L’humain est également au cœur des préoccupations d’Algaia ?
Les femmes et les hommes qui composent nos équipes sont le capital le plus important de l’entreprise et nous y faisons très attention. Nous voulons le meilleur environnement de travail possible, éviter les ports de charges, avoir des conditions de travail sûres, ne pas avoir de plafond de verre et proposer des perspectives d’évolution. Il y a eu énormément de promotions internes à des postes de management pour des personnes qui étaient initialement chefs de poste ou même ouvriers il y a quelques années… Nous avons une culture forte, basée sur la gagne, le dynamisme et l’innovation.
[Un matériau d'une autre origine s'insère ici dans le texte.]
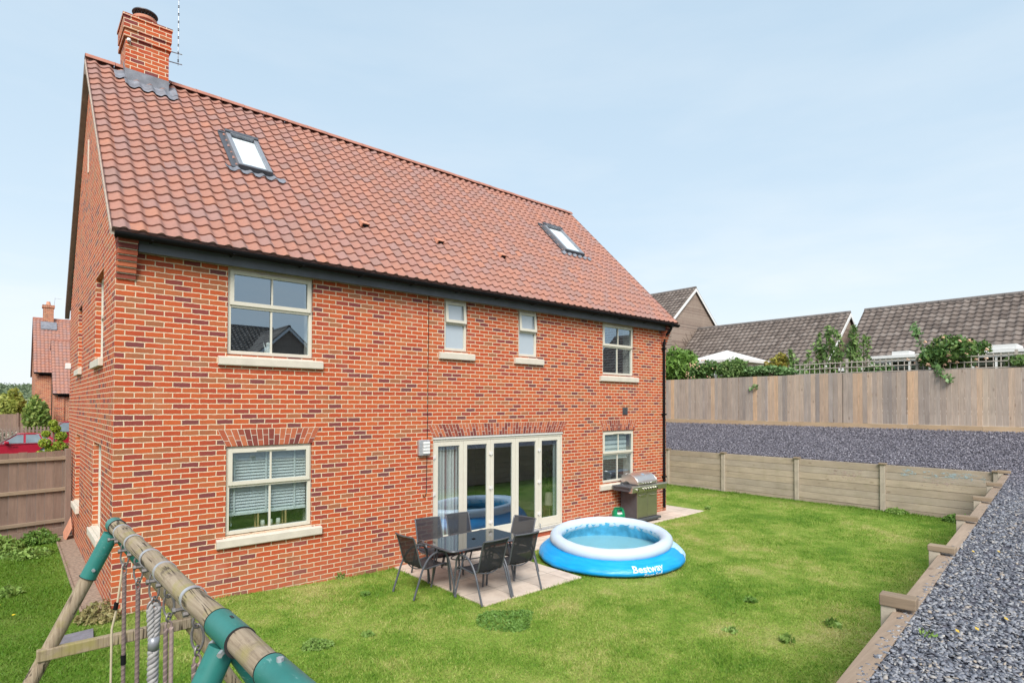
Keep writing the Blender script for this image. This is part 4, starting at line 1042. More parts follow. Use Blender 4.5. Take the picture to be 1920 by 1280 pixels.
def make_chair():
    r = empty('garden_chair', (0,0,0), '', 'chair', 'chairs round the patio table', local=True)
    def bez(P, n=8):    # Catmull-Rom smoothing
        P = [Vector(p) for p in P]; out = []
        for i in range(len(P)-1):
            a, b, c, d = P[max(i-1,0)], P[i], P[i+1], P[min(i+2,len(P)-1)]
            for k in range(n):
                t = k/n; out.append(.5*((2*b)+(c-a)*t+(2*a-5*b+4*c-d)*t*t+(-a+3*b-3*c+d)*t**3))
        return out+[P[-1]]
    prof = [(-.365,.905),(-.335,.86),(-.285,.70),(-.235,.52),(-.195,.435),(-.12,.405),(.05,.415),(.20,.43),(.26,.42),(.285,.385)]
    for sx_ in (-1, 1):
        x = sx_*.285
        MB().tube(bez([(x,-.375,0),(x,-.30,.20),(x,-.215,.42),(x,-.10,.575),(x,.03,.635),(x,.15,.625),(x,.225,.56),(x,.255,.42),(x,.285,.2),(x,.305,0)]), .0155, 8).build('leg_hoop', 'chair_tube', r, smooth='auto')
        MB().tube(bez([(sx_*.235,y,z) for y, z in prof], 5), .0125, 7).build('side_rail', 'chair_tube', r, smooth='auto')
    pp_ = bez([(0,y,z) for y, z in prof], 6)
    cut = next(i for i, p in enumerate(pp_) if p.z < .46)
    def sheet_(P, nm, sag):
        vs = []; fs = []; nw = 7
        for p in P:
            for k in range(nw):
                u = k/(nw-1)*2-1; s_ = (1-u*u)*sag
                vs.append((u*.232, p.y-(s_ if nm == 'backrest' else 0), p.z-(0 if nm == 'backrest' else s_)))
        for i in range(len(P)-1):
            for k in range(nw-1): a = i*nw+k; fs.append((a,a+1,a+nw+1,a+nw))
        MB().add(vs, fs).build(nm, 'sling_fabric', r, smooth=True)
    sheet_(pp_[:cut+1], 'backrest', .025); sheet_(pp_[cut:], 'seat', .018)
    MB().tube([(x, -.365-.03*(1-(x/.235)**2), .905) for x in np.linspace(-.235,.235,9)], .0135, 7).build('top_rail', 'chair_tube', r, smooth='auto')
    m = MB()
    m.tube([(x, -.16-.03*(1-(x/.28)**2), .47-.09*(1-(x/.28)**2)) for x in np.linspace(-.28,.28,9)], .009, 6)
    m.tube([(x, .23, .40-.03*(1-(x/.28)**2)) for x in np.linspace(-.28,.28,9)], .009, 6)
    m.build('stretcher', 'chair_tube', r, smooth='auto')
    return r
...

Une culture très entrepreneuriale mais également professionnelle : nous avons le professionnalisme du grand groupe tout en souhaitant maintenir l’agilité et la capacité d’innovation d’une start-up.
Quelle place a la recherche dans les missions d’Algaia ?
Notre centre de R&D est situé à Saint-Lô en Normandie. Notre recherche s’articule autour de plusieurs axes. Nous faisons de la recherche et du développement pour de nouveaux produits. Plus de 30% de notre portefeuille actuel sont des produits qui n’existaient pas il y a trois ans. Aujourd’hui nous avons plus de 150 références commerciales. Chaque référence répond à un besoin. Nous faisons également de l’analytique, avec des projets plus collaboratifs, avec les régions ou l’Europe, qui peuvent être en partie subventionnés. Nous avons également une activité de services, analytiques notamment basée sur notre expertise interne ce qui nous amène à analyser des algues venant de tous les coins de la planète. Puis, nous effectuons de la recherche et du développement de procédés. Comme la bio-raffinerie qui a d’abord été développée en laboratoire, puis sur notre site de Saint-Lô avant d’investir pour notre usine de Lannilis. Aujourd’hui, nous sommes les seuls au monde à avoir développé ce procédé de bio-raffinerie destiné aux algues brunes.